Under an agreement reached Thursday, NATO forces will be able to close Libyan air space to all flights except humanitarian ones and will be able to use force in self-defense.
At present, the mandate is not being interpreted as a license to attack Libyan government troops who may be threatening unarmed civilians. But that could change.
NATO also has sent a directive to its military chain of command asking for a plan on how to execute an expanded role for enforcement of U.N. Resolution 1973, according to NATO sources.
The coalition has already established a no-fly zone that spans from east to west along Libya's coast.
Under what some officials were calling "no-fly plus," NATO would be given more robust rules of engagement to ensure that civilians are protected, the sources said. And, in an effort to ease concerns from Turkey coalition forces would be allowed to withdraw from certain missions, such as those involving attacking Libyan soldiers, the sources said.
As for the prospect of a more robust mandate, one that the U.S.-led coalition has followed so far, "That decision has not been made yet," NATO Secretary-General Anders Fogh Rasmussen said from the organization's headquarters in Brussels.
He added that NATO will have outside help in whatever mission it opts to pursue. "It's of utmost importance to stress that this is not primarily a NATO operation," he said. "It is a broad international effort in which we will include partners from the region that have pledged to contribute to this protection of civilians in Libya."
Michael Burns, a former U.S. ambassador to NATO, said he expects the defense alliance to take over command of the entire operation in a few days to keep up pressure on Gadhafi.
"The no-flight zone alone can not protect the civilians of Libya," Burns told CNN. "Gadhafi is still attacking ... He is still on the move in some places."
A German lawmaker criticized the nations engaged in the Libya mission Friday, saying on a television talk show that it could be long and drawn out and eventually require ground troops.

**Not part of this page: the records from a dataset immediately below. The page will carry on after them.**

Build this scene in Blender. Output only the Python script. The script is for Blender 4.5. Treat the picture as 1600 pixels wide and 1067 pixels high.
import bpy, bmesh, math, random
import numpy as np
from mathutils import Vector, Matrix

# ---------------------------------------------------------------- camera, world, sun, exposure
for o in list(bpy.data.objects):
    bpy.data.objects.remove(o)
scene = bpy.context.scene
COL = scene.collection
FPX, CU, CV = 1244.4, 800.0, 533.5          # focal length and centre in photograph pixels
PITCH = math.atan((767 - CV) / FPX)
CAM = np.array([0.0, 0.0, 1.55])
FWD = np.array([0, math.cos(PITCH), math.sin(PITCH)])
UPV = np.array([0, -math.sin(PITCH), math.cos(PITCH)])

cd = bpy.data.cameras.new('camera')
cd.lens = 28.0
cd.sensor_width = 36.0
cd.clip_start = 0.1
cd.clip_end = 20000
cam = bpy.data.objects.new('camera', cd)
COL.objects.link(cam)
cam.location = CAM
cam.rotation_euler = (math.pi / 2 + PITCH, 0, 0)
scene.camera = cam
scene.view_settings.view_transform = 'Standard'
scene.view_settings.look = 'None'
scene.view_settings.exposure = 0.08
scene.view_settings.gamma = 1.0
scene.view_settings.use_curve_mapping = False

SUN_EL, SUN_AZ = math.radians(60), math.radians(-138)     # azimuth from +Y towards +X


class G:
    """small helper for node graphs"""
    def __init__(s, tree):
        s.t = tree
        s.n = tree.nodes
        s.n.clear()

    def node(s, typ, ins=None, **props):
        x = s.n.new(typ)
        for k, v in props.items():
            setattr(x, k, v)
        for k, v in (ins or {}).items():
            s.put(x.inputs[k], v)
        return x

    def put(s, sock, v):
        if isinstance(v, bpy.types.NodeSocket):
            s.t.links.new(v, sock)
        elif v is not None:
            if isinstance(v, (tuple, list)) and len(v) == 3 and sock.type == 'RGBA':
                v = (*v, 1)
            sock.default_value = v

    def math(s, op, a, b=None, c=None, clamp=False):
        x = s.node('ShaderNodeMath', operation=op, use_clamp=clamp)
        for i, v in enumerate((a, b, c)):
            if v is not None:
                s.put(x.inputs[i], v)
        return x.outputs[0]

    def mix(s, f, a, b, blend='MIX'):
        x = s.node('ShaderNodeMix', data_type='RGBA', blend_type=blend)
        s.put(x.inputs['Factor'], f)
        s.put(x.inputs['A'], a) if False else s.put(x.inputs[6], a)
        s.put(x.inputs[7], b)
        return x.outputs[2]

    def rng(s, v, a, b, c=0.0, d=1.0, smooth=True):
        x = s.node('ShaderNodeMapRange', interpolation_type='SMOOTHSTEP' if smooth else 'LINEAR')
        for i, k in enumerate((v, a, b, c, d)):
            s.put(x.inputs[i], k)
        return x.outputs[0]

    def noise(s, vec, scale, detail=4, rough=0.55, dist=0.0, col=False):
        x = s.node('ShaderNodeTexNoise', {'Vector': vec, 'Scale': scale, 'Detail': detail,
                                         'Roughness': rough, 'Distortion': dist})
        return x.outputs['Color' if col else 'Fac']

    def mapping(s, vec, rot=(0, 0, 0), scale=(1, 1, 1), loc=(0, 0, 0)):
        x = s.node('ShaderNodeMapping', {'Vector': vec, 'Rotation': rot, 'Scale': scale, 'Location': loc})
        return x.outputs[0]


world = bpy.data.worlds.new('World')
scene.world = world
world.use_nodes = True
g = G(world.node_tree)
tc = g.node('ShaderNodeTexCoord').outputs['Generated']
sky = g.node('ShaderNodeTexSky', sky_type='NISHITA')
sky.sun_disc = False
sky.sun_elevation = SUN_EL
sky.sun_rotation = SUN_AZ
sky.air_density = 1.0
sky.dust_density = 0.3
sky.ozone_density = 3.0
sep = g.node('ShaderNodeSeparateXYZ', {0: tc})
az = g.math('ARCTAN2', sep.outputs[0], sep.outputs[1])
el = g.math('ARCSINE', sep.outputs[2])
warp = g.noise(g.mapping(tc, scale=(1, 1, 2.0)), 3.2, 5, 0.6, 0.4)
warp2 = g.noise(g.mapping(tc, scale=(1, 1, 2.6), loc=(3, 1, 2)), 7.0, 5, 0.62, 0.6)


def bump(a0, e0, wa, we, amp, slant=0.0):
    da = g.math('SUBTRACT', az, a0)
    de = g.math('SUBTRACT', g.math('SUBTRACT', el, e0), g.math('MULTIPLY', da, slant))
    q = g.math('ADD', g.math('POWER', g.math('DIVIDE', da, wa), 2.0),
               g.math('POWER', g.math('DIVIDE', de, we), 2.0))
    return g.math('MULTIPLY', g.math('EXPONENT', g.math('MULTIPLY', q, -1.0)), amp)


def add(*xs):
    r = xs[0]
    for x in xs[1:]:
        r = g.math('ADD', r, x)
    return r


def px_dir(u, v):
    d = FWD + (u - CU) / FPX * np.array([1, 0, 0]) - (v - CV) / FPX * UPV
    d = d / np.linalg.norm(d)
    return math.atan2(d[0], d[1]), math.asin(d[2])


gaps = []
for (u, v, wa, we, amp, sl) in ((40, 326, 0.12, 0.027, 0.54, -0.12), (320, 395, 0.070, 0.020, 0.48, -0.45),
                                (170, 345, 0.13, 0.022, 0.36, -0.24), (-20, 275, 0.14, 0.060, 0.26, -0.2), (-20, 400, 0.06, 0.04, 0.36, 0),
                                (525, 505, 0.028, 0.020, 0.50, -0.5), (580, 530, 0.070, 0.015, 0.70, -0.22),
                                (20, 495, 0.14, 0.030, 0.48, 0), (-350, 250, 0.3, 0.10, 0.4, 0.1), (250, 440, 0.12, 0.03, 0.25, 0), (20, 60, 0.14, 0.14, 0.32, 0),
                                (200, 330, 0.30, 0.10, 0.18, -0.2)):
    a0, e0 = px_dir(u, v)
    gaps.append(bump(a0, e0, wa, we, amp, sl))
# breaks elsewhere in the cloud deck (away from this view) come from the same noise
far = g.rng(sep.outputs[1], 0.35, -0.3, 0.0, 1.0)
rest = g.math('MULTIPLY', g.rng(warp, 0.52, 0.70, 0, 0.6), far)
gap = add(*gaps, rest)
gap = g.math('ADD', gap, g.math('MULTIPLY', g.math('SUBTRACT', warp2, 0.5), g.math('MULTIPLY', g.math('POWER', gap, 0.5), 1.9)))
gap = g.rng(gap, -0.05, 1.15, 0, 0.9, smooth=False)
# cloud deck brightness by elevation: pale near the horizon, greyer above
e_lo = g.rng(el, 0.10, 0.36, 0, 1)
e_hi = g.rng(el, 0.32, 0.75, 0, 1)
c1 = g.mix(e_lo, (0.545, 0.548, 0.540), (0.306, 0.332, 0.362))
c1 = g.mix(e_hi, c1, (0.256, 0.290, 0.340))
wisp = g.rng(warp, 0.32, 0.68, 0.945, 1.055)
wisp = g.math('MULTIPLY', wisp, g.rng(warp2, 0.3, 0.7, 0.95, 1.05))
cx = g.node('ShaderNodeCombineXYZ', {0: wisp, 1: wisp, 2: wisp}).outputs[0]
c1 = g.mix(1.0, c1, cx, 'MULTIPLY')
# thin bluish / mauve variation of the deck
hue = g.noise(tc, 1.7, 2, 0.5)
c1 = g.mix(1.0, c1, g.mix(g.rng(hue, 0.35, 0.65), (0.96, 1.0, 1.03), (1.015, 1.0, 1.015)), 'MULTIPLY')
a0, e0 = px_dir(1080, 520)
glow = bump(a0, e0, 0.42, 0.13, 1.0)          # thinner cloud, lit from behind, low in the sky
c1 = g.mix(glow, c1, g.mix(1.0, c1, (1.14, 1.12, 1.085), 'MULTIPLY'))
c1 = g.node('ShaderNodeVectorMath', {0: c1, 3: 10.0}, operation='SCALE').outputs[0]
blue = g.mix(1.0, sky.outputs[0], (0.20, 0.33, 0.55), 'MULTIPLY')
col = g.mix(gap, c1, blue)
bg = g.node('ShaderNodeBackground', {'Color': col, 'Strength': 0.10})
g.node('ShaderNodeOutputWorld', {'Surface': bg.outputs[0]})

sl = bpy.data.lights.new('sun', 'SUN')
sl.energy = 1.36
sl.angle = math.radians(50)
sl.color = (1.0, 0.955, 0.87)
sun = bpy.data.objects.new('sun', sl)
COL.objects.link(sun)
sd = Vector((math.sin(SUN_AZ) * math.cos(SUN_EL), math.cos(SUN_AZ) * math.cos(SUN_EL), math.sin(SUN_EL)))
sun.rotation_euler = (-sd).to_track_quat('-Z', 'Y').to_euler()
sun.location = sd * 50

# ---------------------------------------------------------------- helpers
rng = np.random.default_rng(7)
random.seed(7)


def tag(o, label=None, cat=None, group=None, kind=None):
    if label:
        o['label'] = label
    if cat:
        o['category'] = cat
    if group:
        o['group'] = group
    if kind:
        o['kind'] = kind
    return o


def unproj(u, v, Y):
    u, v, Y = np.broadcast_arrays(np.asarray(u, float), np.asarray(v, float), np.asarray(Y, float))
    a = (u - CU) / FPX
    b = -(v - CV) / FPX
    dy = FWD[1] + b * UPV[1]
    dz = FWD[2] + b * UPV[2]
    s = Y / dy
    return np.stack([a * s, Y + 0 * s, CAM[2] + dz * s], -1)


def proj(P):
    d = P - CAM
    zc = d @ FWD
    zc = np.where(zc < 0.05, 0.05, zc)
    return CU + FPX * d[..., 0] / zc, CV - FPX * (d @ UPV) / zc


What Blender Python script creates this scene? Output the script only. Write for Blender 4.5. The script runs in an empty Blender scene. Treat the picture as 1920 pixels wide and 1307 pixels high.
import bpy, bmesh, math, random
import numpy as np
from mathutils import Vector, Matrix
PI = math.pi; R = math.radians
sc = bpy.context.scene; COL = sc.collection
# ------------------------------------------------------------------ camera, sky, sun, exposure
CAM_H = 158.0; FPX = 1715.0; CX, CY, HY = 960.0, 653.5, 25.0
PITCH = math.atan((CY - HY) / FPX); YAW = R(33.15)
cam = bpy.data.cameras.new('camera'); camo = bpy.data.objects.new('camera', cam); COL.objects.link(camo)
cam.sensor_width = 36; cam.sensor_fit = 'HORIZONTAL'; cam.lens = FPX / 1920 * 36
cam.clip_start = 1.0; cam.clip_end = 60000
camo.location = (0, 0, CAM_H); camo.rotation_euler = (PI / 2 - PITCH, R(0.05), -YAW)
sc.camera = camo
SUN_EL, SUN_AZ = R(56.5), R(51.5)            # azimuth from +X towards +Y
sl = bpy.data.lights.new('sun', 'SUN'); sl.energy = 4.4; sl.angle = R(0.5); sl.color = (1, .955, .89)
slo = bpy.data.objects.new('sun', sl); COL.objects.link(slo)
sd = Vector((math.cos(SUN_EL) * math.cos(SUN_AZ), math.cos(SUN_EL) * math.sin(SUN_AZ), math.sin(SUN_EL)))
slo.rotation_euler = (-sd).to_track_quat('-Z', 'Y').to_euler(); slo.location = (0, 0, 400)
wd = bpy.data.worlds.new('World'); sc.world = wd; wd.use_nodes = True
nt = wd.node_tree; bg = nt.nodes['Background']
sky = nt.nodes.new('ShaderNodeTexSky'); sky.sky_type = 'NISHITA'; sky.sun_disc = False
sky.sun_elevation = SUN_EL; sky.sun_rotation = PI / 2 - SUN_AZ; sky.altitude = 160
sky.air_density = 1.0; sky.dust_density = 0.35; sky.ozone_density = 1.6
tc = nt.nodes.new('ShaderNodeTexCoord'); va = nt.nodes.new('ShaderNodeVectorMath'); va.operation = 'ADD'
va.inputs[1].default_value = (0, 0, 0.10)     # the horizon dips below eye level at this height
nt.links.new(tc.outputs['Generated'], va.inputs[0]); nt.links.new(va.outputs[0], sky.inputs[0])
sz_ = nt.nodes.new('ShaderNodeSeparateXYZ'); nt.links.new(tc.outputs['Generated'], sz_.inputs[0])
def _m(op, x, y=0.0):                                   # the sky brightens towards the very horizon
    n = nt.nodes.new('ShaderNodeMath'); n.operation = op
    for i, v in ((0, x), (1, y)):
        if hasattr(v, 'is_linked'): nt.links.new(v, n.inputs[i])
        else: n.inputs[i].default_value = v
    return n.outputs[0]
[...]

"Then people will be happy the German government made the decision that it did," said Dirk Niebel, minister for development aid in Germany, which has refused to participate in the Libya mission.
"I find it strange that countries that are still getting oil from Libya are happily bombing the place," he said. "I think before military intervention, you should exhaust all non-military methods of pressure."
Many agree with the German lawmaker in that the Libya campaign could drag on for weeks, even months, as Gadhafi shows no signs of backing down.
U.N. Secretary-General Ban Ki-moon said he has seen no signs of the cease-fire called for under U.N. Resolution 1973, which was hurriedly passed March 17 as Libyan forces were closing in on the rebel stronghold of Benghazi.
"To the contrary, fierce battles continue in and around the cities of Ajdabiya, Misrata and Zinan," Ban said Thursday, adding his envoy told Libyan authorities that if the government did not comply with the cease-fire resolution, "the Security Council was prepared to take additional measures."
Ban sent an envoy to Friday's African Union meeting in Addis Ababa, Ethiopia, at which representatives of the Gadhafi government and the opposition were expected to attend. "Their aim: to reach a cease-fire and political solution."
But there was no sign that any such solution was near. The battle for Misrata, Libya's third-largest city, has been ongoing for more than a week.
So far, U.S. forces have shouldered the bulk of the mission, according to figures provided by the Pentagon.
Of the 175 Tomahawk missiles fired, 168 were from the United States and seven from Great Britain, the only two countries to possess them, while U.S. planes have flown almost two-thirds of the sorties and U.S. ships comprise more than two-thirds of the total involved.
French jets fired air-to-ground missiles to destroy a Libyan combat aircraft Thursday that was in violation of the no-fly mandate, the French Defense Ministry said. The plane was struck as it was landing in a Misrata airfield.
The Libyan conflict was sparked in February by protests against Gadhafi's nearly 42-year rule. The strongman responded with force against civilians, prompting the international community to take action beginning last weekend.